As a white writer who writes extensively about race, I've been observing this situation closely since well before the 2016 election, and I've been dismayed by the unwillingness of so many of my white peers -- people who are personally horrified by Trump and his success -- to come to grips with what is happening in our country. Among white centrist Democrats and liberals there's been a great deal of talk about the importance of civility and free expression, and an explosion of anxiety about how the Democratic Party has lost touch with a monolithic entity called "the white working class." There's been much less discussion in the national press about the underlying political transformation that made Trump's election possible: the rapid growth in racial resentment and white nationalism as primary issues -- even single issues -- among conservative and right-leaning white Americans.

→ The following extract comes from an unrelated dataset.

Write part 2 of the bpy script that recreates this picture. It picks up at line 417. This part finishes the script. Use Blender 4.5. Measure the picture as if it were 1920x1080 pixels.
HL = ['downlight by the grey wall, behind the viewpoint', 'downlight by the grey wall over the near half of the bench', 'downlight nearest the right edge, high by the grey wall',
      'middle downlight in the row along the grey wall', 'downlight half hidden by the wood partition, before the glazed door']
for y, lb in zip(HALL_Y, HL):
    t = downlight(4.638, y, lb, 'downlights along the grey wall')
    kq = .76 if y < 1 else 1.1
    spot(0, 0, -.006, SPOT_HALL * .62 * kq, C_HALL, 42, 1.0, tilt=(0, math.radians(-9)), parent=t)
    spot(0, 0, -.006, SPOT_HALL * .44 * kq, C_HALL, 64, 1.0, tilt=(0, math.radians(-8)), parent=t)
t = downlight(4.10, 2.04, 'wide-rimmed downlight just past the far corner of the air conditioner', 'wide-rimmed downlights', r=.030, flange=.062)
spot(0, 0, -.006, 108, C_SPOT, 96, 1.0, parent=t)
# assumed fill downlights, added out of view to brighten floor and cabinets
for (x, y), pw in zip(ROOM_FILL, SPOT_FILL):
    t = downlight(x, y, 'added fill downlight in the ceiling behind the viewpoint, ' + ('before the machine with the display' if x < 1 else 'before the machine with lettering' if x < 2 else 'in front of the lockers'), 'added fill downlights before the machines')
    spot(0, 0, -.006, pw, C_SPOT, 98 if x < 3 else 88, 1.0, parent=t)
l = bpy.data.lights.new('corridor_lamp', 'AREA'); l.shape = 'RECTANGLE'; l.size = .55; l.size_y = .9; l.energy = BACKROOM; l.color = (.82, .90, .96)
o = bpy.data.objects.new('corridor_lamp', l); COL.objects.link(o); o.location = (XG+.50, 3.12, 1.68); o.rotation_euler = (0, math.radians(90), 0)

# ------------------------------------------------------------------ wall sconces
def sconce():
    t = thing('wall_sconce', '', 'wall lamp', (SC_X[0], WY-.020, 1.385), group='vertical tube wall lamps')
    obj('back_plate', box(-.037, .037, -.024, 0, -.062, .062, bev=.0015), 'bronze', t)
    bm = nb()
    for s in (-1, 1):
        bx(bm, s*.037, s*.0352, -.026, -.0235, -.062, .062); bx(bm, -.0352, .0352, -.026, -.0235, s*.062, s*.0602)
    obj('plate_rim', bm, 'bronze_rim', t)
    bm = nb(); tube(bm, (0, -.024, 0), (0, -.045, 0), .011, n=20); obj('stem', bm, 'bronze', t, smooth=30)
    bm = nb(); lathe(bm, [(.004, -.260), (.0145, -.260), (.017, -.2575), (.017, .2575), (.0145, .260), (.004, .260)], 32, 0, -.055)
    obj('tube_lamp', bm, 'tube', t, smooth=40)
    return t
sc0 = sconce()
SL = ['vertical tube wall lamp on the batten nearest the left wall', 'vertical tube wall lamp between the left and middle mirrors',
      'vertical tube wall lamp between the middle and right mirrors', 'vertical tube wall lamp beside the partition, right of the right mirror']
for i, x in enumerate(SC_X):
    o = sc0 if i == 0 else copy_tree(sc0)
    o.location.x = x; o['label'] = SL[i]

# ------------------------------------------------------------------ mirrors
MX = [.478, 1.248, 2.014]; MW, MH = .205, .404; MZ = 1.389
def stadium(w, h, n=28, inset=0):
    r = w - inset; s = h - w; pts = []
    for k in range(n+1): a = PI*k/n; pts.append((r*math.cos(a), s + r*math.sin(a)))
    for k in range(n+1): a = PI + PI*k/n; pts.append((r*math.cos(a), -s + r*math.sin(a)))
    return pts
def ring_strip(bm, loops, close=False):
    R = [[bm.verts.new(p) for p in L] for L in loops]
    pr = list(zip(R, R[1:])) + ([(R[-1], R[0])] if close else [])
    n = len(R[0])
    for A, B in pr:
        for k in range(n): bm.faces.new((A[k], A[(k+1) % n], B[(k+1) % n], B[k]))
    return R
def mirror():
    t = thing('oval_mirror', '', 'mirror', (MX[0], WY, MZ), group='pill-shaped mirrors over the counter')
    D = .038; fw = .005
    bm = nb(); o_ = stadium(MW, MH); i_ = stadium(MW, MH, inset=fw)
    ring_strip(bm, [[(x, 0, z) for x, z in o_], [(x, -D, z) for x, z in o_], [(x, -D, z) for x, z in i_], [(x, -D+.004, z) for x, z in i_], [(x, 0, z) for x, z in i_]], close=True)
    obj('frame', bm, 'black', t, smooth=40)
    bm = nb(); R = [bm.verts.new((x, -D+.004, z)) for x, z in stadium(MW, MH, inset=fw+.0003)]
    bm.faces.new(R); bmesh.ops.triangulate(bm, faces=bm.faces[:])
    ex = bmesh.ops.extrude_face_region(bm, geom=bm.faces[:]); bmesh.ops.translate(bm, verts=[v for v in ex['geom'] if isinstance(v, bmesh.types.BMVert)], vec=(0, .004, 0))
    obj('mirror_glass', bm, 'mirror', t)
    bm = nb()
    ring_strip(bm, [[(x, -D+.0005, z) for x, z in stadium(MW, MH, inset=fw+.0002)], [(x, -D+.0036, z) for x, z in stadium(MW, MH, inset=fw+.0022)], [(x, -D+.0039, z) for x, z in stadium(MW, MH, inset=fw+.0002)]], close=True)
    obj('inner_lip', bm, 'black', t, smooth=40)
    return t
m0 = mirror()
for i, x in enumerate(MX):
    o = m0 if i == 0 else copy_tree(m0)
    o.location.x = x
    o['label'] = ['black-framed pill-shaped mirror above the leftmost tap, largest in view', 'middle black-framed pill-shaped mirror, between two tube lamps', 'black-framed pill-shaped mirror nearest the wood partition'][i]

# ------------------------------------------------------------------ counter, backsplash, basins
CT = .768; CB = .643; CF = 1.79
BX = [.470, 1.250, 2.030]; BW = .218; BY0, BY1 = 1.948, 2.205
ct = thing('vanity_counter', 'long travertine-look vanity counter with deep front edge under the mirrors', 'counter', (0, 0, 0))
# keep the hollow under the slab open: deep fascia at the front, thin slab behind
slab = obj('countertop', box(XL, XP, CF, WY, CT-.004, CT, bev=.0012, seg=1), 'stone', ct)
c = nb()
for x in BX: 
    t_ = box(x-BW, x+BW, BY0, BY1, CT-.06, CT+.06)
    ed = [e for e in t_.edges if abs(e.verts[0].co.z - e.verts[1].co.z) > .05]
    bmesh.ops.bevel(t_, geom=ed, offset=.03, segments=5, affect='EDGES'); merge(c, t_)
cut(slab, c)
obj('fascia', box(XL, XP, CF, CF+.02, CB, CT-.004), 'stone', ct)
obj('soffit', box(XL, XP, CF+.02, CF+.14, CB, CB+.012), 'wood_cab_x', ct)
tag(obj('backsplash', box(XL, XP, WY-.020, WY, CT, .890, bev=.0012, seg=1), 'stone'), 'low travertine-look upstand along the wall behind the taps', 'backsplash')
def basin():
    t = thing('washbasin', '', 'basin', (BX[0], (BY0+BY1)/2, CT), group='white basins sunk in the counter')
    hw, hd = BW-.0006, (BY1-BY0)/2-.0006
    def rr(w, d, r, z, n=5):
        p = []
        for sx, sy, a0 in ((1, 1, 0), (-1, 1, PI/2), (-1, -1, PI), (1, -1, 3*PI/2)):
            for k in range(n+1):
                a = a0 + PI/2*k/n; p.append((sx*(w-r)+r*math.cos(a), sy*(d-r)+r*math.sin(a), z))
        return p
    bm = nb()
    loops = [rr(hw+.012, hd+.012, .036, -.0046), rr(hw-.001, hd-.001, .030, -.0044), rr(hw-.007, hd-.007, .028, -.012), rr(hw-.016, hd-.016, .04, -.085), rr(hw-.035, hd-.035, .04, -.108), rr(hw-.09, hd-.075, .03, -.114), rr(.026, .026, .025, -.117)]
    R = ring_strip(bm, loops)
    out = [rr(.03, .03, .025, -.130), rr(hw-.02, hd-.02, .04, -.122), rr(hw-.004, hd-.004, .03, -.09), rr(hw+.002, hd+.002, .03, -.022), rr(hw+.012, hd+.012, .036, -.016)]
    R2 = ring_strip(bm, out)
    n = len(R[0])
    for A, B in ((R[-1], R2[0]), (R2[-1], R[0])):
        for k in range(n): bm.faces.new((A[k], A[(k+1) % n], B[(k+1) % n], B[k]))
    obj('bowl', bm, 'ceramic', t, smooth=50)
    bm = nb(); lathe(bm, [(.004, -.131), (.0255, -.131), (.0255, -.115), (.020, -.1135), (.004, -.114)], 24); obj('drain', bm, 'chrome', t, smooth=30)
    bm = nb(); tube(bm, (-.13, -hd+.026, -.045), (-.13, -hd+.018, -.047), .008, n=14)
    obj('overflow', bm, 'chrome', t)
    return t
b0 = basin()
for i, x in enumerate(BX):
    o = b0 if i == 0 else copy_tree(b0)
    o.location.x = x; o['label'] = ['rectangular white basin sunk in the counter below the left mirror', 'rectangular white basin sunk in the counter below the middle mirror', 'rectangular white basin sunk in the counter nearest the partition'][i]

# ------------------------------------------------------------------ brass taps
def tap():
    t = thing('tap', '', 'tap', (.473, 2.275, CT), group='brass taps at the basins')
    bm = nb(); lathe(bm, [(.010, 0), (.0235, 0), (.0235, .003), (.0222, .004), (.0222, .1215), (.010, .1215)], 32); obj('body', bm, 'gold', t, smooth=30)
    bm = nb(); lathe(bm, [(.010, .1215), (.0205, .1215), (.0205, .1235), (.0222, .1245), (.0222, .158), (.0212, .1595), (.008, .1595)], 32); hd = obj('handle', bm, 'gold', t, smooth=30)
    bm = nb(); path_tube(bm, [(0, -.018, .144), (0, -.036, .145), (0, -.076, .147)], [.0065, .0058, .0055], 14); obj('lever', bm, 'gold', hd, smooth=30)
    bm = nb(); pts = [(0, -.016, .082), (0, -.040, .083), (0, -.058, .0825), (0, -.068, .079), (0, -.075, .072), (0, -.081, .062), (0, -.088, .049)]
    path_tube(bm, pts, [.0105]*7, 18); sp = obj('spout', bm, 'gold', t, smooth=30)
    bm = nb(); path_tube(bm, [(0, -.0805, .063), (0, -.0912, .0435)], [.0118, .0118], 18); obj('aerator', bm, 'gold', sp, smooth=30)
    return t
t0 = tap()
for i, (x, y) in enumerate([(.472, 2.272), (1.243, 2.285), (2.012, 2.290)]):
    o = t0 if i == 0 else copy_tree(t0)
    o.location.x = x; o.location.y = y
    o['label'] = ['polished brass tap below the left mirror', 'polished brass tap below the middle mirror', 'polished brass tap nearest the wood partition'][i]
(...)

How did this happen? In time this may become one of those questions historians ponder for decades, like the exact origins of the Third Reich, or the improbable success of British imperialism in India. My own theory has to do with space and the American landscape: how the growth of suburbs, the ever-creeping sprawl outside American cities, has managed to keep white and nonwhite Americans physically and psychically apart, so that many white Americans my age (born in the 1970s) have grown up in what I call white dreamtime -- never having to think seriously about racism or witness its effects. For conservative white Americans, this meant that President Obama's election, and the widespread public dialogue about race that followed it, felt like an existential threat -- preparing them to rally around Trump with the intensity that propelled him to an unlikely victory.
But this state of dreamy suspension -- what James Baldwin once called the "sunlit playpen" of white American existence -- also explains why so many of my white liberal compatriots are not able to grasp that racism has become a national emergency, undoing the social fabric and the democratic institutions of the United States. They may be seriously alarmed about Trump's assault on civil rights, outraged about his immigration policies, and willing to call him racist, but they're still hanging on to the belief that one day -- in 2020, or at worst, 2024 -- all this will be over, and the US will have come back to its senses. This is especially true among the kind of white people I spend most of my time with -- professionals, academics, businesspeople -- whose lives haven't gotten measurably worse in the last two years, and in some cases, because of the booming stock market, have improved. If you travel in those circles, it's still possible to believe life is good.
Many of Trump's supporters, on the other hand, are committed to a radical transformation of American society and politics from which there is no going back. They either do not believe, or do not care, that the president was elected in part through the aid of Russian intelligence. They don't mind that he regularly makes remarks about staying in office after his two terms are over. In short, these voters are willing to sacrifice (or at best, make light of) the foundations of American society (democracy, free expression, the rule of law, the peaceful transfer of power, voting rights for all citizens) in order to keep a white supremacist in power. Ailish Hopper, a professor of peace studies at Goucher College, recently told me that the United States is devolving into a state of "national ethnic conflict," which puts it on the same footing as 1990s Yugoslavia or Northern Ireland in the 1970s. In other words, we are in the early stages of either an authoritarian consolidation of power or a civil war, or both.
Many voters in Trump's party -- what the GOP has become -- embrace these possibilities. Most Democrats and liberals I know don't want to admit they exist. They're not willing to accept the truth that is staring us all in the face: explicit white nationalist sentiments, like telling an African American to "go back where you came from," actually encourages Trump supporters' embrace of their man. Polls taken after those racist comments showed that approval for Trump among Republicans went up by as much as 5%.
Charlottesville should have been a moral turning point for the right to reject racist politics, but it wasn't. The right has united around a white supremacist president, and the rest of us -- the anti-racist majority -- need to do everything in our power to fight back.